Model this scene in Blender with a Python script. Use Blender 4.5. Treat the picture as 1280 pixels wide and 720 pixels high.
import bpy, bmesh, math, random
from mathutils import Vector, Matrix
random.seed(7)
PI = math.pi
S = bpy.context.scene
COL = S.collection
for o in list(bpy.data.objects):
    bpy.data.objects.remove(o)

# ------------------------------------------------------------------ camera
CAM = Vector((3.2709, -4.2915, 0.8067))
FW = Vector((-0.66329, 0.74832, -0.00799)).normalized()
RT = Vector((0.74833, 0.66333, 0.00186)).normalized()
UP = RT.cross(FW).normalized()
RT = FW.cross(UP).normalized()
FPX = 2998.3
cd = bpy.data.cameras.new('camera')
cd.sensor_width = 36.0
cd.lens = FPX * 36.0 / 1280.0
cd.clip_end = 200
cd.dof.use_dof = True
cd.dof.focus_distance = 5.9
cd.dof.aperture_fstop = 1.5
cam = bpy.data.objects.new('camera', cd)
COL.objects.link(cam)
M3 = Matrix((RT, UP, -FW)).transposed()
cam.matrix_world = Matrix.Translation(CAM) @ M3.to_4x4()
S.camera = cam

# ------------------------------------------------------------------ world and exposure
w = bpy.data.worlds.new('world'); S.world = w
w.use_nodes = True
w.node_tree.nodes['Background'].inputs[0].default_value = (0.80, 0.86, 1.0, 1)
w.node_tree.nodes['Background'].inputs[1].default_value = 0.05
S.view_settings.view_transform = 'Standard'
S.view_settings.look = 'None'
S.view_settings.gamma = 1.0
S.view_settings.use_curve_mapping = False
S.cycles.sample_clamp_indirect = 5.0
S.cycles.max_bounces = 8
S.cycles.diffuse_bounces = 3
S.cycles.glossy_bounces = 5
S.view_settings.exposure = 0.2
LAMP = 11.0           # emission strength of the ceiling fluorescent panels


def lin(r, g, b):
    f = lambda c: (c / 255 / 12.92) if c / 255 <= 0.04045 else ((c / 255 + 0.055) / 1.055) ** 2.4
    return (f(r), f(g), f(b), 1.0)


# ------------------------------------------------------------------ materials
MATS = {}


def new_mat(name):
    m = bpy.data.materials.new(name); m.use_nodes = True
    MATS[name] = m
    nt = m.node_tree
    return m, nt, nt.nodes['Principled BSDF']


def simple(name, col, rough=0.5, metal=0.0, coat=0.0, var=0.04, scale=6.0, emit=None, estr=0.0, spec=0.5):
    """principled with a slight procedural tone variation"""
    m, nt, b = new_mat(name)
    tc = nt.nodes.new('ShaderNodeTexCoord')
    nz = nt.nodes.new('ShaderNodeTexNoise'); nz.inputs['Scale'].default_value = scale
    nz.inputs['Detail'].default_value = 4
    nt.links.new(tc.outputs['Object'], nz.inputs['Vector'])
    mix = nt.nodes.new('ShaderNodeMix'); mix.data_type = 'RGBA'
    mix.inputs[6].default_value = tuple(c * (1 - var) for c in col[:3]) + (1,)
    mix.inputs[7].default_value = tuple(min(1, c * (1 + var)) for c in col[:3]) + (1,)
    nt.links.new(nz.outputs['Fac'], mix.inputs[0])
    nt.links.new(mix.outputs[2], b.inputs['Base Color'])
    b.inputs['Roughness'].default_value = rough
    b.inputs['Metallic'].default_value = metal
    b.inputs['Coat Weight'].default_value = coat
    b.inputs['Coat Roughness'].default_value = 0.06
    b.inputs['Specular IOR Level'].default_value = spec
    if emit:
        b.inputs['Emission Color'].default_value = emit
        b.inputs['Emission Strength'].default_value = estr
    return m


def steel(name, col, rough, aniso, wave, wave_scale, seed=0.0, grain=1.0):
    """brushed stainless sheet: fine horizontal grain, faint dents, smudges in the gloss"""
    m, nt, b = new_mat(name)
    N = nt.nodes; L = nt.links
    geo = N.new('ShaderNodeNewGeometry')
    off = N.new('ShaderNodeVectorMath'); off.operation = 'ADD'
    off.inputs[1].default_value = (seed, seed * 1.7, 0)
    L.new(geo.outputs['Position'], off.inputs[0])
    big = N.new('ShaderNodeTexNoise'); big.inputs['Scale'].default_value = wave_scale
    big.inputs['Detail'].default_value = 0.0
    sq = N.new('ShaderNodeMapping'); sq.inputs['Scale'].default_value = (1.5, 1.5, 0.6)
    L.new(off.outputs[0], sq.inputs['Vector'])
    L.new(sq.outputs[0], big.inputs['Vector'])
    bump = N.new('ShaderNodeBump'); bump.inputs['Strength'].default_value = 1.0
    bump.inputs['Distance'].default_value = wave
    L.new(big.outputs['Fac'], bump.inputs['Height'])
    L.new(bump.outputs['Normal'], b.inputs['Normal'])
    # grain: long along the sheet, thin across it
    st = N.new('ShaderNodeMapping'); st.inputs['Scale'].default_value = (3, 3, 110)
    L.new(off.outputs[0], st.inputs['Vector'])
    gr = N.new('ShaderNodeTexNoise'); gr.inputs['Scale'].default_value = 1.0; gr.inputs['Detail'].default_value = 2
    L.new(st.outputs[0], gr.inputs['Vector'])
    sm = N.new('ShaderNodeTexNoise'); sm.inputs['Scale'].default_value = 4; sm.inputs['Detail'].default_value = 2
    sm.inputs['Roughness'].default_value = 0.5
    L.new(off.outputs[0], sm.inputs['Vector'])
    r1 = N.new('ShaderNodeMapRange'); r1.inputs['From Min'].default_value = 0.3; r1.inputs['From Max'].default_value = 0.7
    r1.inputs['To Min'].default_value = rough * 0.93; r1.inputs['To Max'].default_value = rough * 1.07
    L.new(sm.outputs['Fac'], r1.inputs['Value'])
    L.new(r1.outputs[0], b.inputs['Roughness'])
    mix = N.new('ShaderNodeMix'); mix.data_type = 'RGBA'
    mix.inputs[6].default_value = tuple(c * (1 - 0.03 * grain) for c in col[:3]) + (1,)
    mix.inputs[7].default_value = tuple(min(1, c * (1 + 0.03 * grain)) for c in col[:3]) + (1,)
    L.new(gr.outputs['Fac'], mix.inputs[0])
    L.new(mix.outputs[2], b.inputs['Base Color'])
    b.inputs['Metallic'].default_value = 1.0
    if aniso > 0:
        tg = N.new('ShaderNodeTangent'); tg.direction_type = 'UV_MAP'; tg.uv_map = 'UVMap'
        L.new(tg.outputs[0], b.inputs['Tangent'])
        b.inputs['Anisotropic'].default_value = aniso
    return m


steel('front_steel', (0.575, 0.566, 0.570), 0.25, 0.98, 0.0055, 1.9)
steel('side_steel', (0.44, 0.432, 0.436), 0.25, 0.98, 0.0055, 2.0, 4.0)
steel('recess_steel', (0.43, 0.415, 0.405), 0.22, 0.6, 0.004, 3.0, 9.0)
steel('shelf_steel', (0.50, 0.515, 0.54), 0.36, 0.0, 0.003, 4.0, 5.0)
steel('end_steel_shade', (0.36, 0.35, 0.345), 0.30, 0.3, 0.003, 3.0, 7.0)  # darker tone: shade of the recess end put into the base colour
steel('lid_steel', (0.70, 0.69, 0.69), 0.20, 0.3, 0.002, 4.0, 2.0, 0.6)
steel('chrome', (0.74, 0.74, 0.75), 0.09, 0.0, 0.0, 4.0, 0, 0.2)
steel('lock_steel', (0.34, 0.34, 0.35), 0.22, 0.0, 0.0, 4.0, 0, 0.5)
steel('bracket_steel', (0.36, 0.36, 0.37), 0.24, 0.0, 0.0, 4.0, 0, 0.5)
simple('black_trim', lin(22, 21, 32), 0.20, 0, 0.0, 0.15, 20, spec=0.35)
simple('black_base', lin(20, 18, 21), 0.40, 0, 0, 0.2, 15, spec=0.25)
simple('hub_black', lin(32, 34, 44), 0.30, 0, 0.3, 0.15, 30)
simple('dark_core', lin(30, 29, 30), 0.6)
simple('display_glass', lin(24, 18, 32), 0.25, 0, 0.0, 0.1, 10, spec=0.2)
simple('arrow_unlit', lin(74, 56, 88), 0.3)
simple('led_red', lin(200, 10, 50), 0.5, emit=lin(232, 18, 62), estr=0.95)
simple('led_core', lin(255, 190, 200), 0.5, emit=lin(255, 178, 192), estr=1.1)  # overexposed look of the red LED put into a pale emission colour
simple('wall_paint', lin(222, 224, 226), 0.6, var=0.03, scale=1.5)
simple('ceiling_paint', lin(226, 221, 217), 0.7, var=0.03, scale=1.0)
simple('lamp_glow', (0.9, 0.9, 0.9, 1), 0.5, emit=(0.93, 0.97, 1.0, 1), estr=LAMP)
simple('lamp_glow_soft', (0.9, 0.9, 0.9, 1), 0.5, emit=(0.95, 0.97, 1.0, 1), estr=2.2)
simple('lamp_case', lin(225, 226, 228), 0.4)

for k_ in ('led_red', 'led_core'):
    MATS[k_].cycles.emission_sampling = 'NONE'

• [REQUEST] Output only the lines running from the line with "0.0055, 2.0, 4.0)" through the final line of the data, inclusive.

• [TASK RESPONSE]
steel('side_steel', (0.44, 0.432, 0.436), 0.25, 0.98, 0.0055, 2.0, 4.0)
steel('recess_steel', (0.43, 0.415, 0.405), 0.22, 0.6, 0.004, 3.0, 9.0)
steel('shelf_steel', (0.50, 0.515, 0.54), 0.36, 0.0, 0.003, 4.0, 5.0)
steel('end_steel_shade', (0.36, 0.35, 0.345), 0.30, 0.3, 0.003, 3.0, 7.0)  # darker tone: shade of the recess end put into the base colour
steel('lid_steel', (0.70, 0.69, 0.69), 0.20, 0.3, 0.002, 4.0, 2.0, 0.6)
steel('chrome', (0.74, 0.74, 0.75), 0.09, 0.0, 0.0, 4.0, 0, 0.2)
steel('lock_steel', (0.34, 0.34, 0.35), 0.22, 0.0, 0.0, 4.0, 0, 0.5)
steel('bracket_steel', (0.36, 0.36, 0.37), 0.24, 0.0, 0.0, 4.0, 0, 0.5)
simple('black_trim', lin(22, 21, 32), 0.20, 0, 0.0, 0.15, 20, spec=0.35)
simple('black_base', lin(20, 18, 21), 0.40, 0, 0, 0.2, 15, spec=0.25)
simple('hub_black', lin(32, 34, 44), 0.30, 0, 0.3, 0.15, 30)
simple('dark_core', lin(30, 29, 30), 0.6)
simple('display_glass', lin(24, 18, 32), 0.25, 0, 0.0, 0.1, 10, spec=0.2)
simple('arrow_unlit', lin(74, 56, 88), 0.3)
simple('led_red', lin(200, 10, 50), 0.5, emit=lin(232, 18, 62), estr=0.95)
simple('led_core', lin(255, 190, 200), 0.5, emit=lin(255, 178, 192), estr=1.1)  # overexposed look of the red LED put into a pale emission colour
simple('wall_paint', lin(222, 224, 226), 0.6, var=0.03, scale=1.5)
simple('ceiling_paint', lin(226, 221, 217), 0.7, var=0.03, scale=1.0)
simple('lamp_glow', (0.9, 0.9, 0.9, 1), 0.5, emit=(0.93, 0.97, 1.0, 1), estr=LAMP)
simple('lamp_glow_soft', (0.9, 0.9, 0.9, 1), 0.5, emit=(0.95, 0.97, 1.0, 1), estr=2.2)
simple('lamp_case', lin(225, 226, 228), 0.4)

for k_ in ('led_red', 'led_core'):
    MATS[k_].cycles.emission_sampling = 'NONE'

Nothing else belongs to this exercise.